====== Information supplied

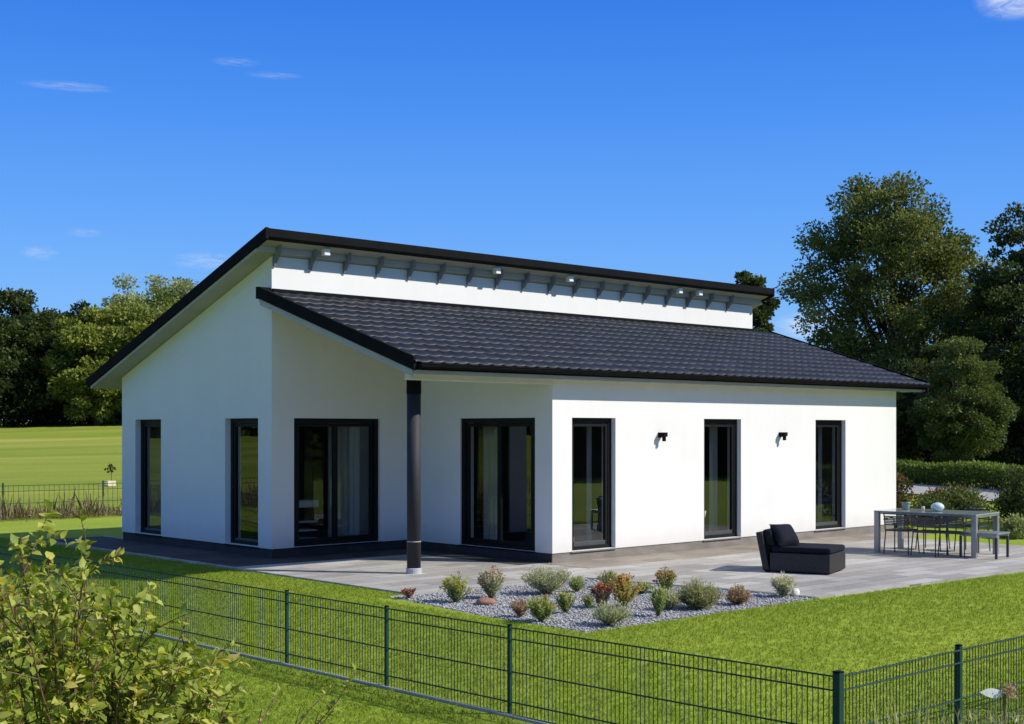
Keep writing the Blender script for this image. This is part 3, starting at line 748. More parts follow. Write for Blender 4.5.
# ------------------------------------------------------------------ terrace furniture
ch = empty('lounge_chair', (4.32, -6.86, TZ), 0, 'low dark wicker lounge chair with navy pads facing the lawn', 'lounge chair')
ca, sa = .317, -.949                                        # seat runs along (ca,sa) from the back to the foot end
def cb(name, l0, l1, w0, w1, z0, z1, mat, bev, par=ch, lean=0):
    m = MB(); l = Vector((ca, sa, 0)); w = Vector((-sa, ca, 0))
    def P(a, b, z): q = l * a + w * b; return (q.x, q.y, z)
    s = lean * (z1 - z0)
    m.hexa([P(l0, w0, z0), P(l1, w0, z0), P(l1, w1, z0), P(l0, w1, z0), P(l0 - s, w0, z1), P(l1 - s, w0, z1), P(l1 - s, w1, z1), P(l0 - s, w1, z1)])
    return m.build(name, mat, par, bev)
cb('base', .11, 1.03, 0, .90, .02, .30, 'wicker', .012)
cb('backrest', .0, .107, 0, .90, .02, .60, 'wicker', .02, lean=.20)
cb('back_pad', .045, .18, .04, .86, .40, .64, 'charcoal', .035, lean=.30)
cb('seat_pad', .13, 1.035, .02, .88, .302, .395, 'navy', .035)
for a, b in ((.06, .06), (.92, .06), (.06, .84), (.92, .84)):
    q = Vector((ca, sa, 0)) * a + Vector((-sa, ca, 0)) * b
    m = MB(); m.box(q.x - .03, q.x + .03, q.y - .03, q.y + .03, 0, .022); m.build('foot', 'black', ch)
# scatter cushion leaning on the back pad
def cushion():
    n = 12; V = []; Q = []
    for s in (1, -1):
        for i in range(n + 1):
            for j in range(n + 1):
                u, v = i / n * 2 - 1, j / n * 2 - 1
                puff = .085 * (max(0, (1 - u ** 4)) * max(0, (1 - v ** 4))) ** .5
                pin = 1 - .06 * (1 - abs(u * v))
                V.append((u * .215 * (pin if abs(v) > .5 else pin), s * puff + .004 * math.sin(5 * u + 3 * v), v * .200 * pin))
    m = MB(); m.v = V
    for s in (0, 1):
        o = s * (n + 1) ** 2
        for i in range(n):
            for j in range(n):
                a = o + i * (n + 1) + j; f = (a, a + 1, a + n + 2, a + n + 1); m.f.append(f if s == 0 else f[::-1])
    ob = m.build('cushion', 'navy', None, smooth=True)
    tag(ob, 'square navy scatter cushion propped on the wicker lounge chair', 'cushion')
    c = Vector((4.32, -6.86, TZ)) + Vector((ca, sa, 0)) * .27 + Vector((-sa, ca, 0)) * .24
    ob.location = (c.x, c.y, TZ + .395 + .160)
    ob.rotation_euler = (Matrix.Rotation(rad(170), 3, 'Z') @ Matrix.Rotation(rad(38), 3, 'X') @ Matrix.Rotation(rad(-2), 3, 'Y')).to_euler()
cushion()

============

Task statement: Restate the whole listing above exactly, except for its images.

Task solution:
Keep writing the Blender script for this image. This is part 3, starting at line 748. More parts follow. Write for Blender 4.5.
# ------------------------------------------------------------------ terrace furniture
ch = empty('lounge_chair', (4.32, -6.86, TZ), 0, 'low dark wicker lounge chair with navy pads facing the lawn', 'lounge chair')
ca, sa = .317, -.949                                        # seat runs along (ca,sa) from the back to the foot end
def cb(name, l0, l1, w0, w1, z0, z1, mat, bev, par=ch, lean=0):
    m = MB(); l = Vector((ca, sa, 0)); w = Vector((-sa, ca, 0))
    def P(a, b, z): q = l * a + w * b; return (q.x, q.y, z)
    s = lean * (z1 - z0)
    m.hexa([P(l0, w0, z0), P(l1, w0, z0), P(l1, w1, z0), P(l0, w1, z0), P(l0 - s, w0, z1), P(l1 - s, w0, z1), P(l1 - s, w1, z1), P(l0 - s, w1, z1)])
    return m.build(name, mat, par, bev)
cb('base', .11, 1.03, 0, .90, .02, .30, 'wicker', .012)
cb('backrest', .0, .107, 0, .90, .02, .60, 'wicker', .02, lean=.20)
cb('back_pad', .045, .18, .04, .86, .40, .64, 'charcoal', .035, lean=.30)
cb('seat_pad', .13, 1.035, .02, .88, .302, .395, 'navy', .035)
for a, b in ((.06, .06), (.92, .06), (.06, .84), (.92, .84)):
    q = Vector((ca, sa, 0)) * a + Vector((-sa, ca, 0)) * b
    m = MB(); m.box(q.x - .03, q.x + .03, q.y - .03, q.y + .03, 0, .022); m.build('foot', 'black', ch)
# scatter cushion leaning on the back pad
def cushion():
    n = 12; V = []; Q = []
    for s in (1, -1):
        for i in range(n + 1):
            for j in range(n + 1):
                u, v = i / n * 2 - 1, j / n * 2 - 1
                puff = .085 * (max(0, (1 - u ** 4)) * max(0, (1 - v ** 4))) ** .5
                pin = 1 - .06 * (1 - abs(u * v))
                V.append((u * .215 * (pin if abs(v) > .5 else pin), s * puff + .004 * math.sin(5 * u + 3 * v), v * .200 * pin))
    m = MB(); m.v = V
    for s in (0, 1):
        o = s * (n + 1) ** 2
        for i in range(n):
            for j in range(n):
                a = o + i * (n + 1) + j; f = (a, a + 1, a + n + 2, a + n + 1); m.f.append(f if s == 0 else f[::-1])
    ob = m.build('cushion', 'navy', None, smooth=True)
    tag(ob, 'square navy scatter cushion propped on the wicker lounge chair', 'cushion')
    c = Vector((4.32, -6.86, TZ)) + Vector((ca, sa, 0)) * .27 + Vector((-sa, ca, 0)) * .24
    ob.location = (c.x, c.y, TZ + .395 + .160)
    ob.rotation_euler = (Matrix.Rotation(rad(170), 3, 'Z') @ Matrix.Rotation(rad(38), 3, 'X') @ Matrix.Rotation(rad(-2), 3, 'Y')).to_euler()
cushion()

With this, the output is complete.